Consumable Insert Ring and Fillet Weld on Pipe Systems

I though I will felt fresh after take a holiday even only for a day, but the fact is the whole body is feel so numb, so sick, that's because I push my body too much when I looking for the rent house for me and my family, so the post of Piping & Fabrication delayed. But now Piping & Fabrication continue with Consumable Insert Ring and Fillet Weld on Pipe Systems.

Consumable Insert Rings. 

The chemical composition of a piping base metal is established primarily to provide it with certain mechanical, physical, or corrosion resisting properties. Weld ability characteristics, if considered at all, are of secondary concern. On the other hand, the chemical composition of most welding filler metals is determined with primary emphasis on producing a sound, high-quality weld. The steelmaking process employed in the manufacture of welding filler metals permits closer control of the composition range, which is usually considerably narrower than would be practical for the piping base metal where much larger tonnages of steel are involved. On some base metals, the welding together by fusion of only the base-metal compositions may lead to such welding difficulties as cracking or porosity. The addition of filler metal tends to improve weld quality. However, in inert gas tungsten-arc welding, the addition of welding filler metal from a separate wire, which the welder feeds with one hand while manipulating the tungsten arc torch with the other, is a cumbersome process and interferes with welding ease. The welder may leave areas with lack of penetration, which generally are considered unacceptable as can be seen, e.g., in the rules of the ASME Boiler and Pressure Vessel Code. Since some types of serious weld defects are detected only with difficulty during inspection (if they are detected at all), it is extremely important to provide the easiest welding conditions for the welder to produce quality welds.

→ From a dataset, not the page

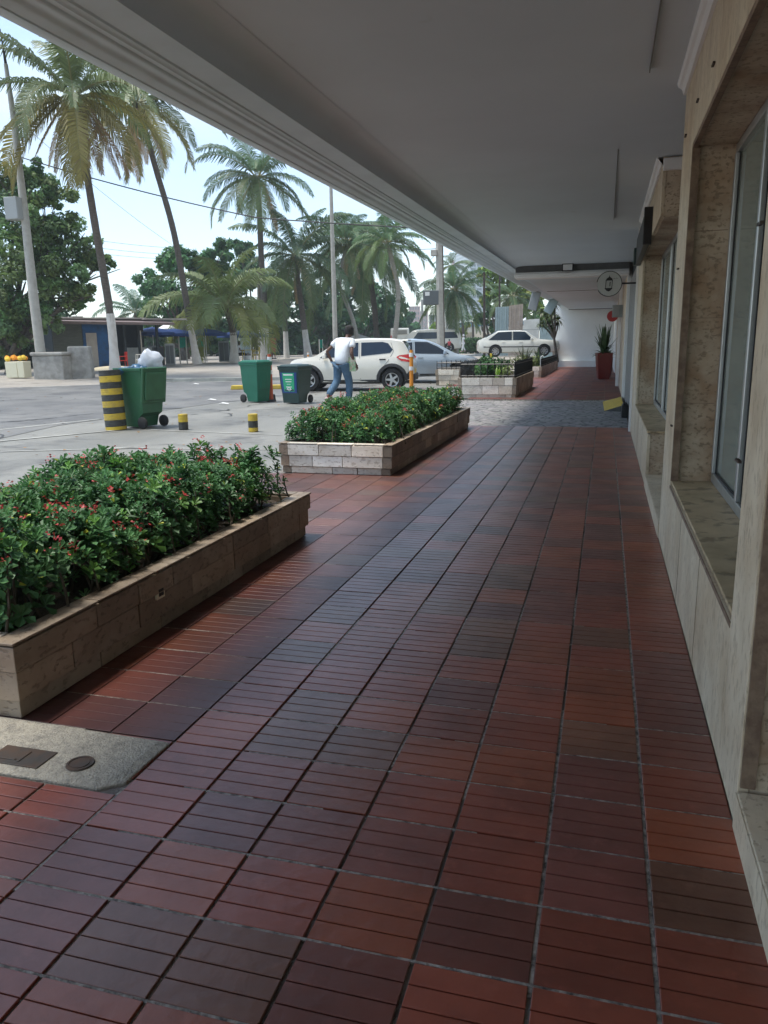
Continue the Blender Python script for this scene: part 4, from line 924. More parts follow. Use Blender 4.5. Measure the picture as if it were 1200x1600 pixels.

FIGURE A2.26 Commercial consumable insert rings used in pipe welding (MIL-I-23413).Style D: for NPS 2 and larger. On Schedule 5 for NPS 5 and larger; style E: for NPS less than 2. On Schedule 5 for NPS less than 5.

One technique to produce high-quality welds is to employ consumable insert rings of proper composition and dimensions. Consumable insert rings which are available commercially are shown in Fig. A2.26. The three primary functions of consumable insert rings are to (1) provide the easiest welding conditions and thereby minimize the effects of undesirable welding variables caused by the ‘‘human’’ element, (2) give the most favorable weld contour to resist cracking resulting from weld-metal shrinkage and hot shortness, or brittleness, in hot metal, and (3) produce metallurgically the soundest possible weld-metal composition of desirable strength, ductility, and toughness properties.

The best welding conditions are obtained where the flat-land and extended U-bevel preparations are used. These joint preparations are particularly helpful where welding is done in the horizontal fixed pipe position (5G), since they ensure a flat or slightly convex root contour and provide by far the greatest resistance to weld cracking in those alloys particularly susceptible to microfissuring.

The weld-root contour conditions to be expected from different bevel preparations and consumable insert rings are illustrated in Fig. A2.27. Where sink is not acceptable, it is considered obligatory to use consumable insert rings with the special flat-land or extended U-bevel preparation. In horizontal-rolled (IG) and vertical-position (2G) welding, the insert ring should be placed concentrically into the beveled pipe. In horizontal fixed-position (5G) welding, the insert ring should be placed eccentric to the centerline of the pipe (as shown in Fig. A2.28). In this position, the insert ring compensates for the downward sag of the molten weld metal and aids in obtaining smooth, uniform root contour along the inner diameter and the joint.

Fillet Welds
Circumferential fillet-welded joints are generally used for joining pipe to socket joints in sizes NPS 2 (DN 50) and smaller. Figure A2.29 illustrates three typical fillet-welded joints. These types of welds are subjected to shearing and bending stresses, and adequate penetration of the pieces being joined is essential. This is particularly important with the socket joint, since the danger of washing down the end of the hub may obscure, by reason of fair appearance, the lack of a full and sound fillet weld. This condition is one which cannot be detected in the finished weld by the usual visual inspection. Additionally, a 1/16-in (1.5-mm) gap (before welding) must be maintained between the pipe end and the base of the fitting to allow for differential expansion of the mating elements.

There are service applications in which socket welds are not acceptable. Piping systems involving nuclear or radioactive service or corrosive service with solutions which promote stress corrosion cracking or concentration cell action generally require butt welds in all pipe sizes with complete weld penetration to the inside of the piping.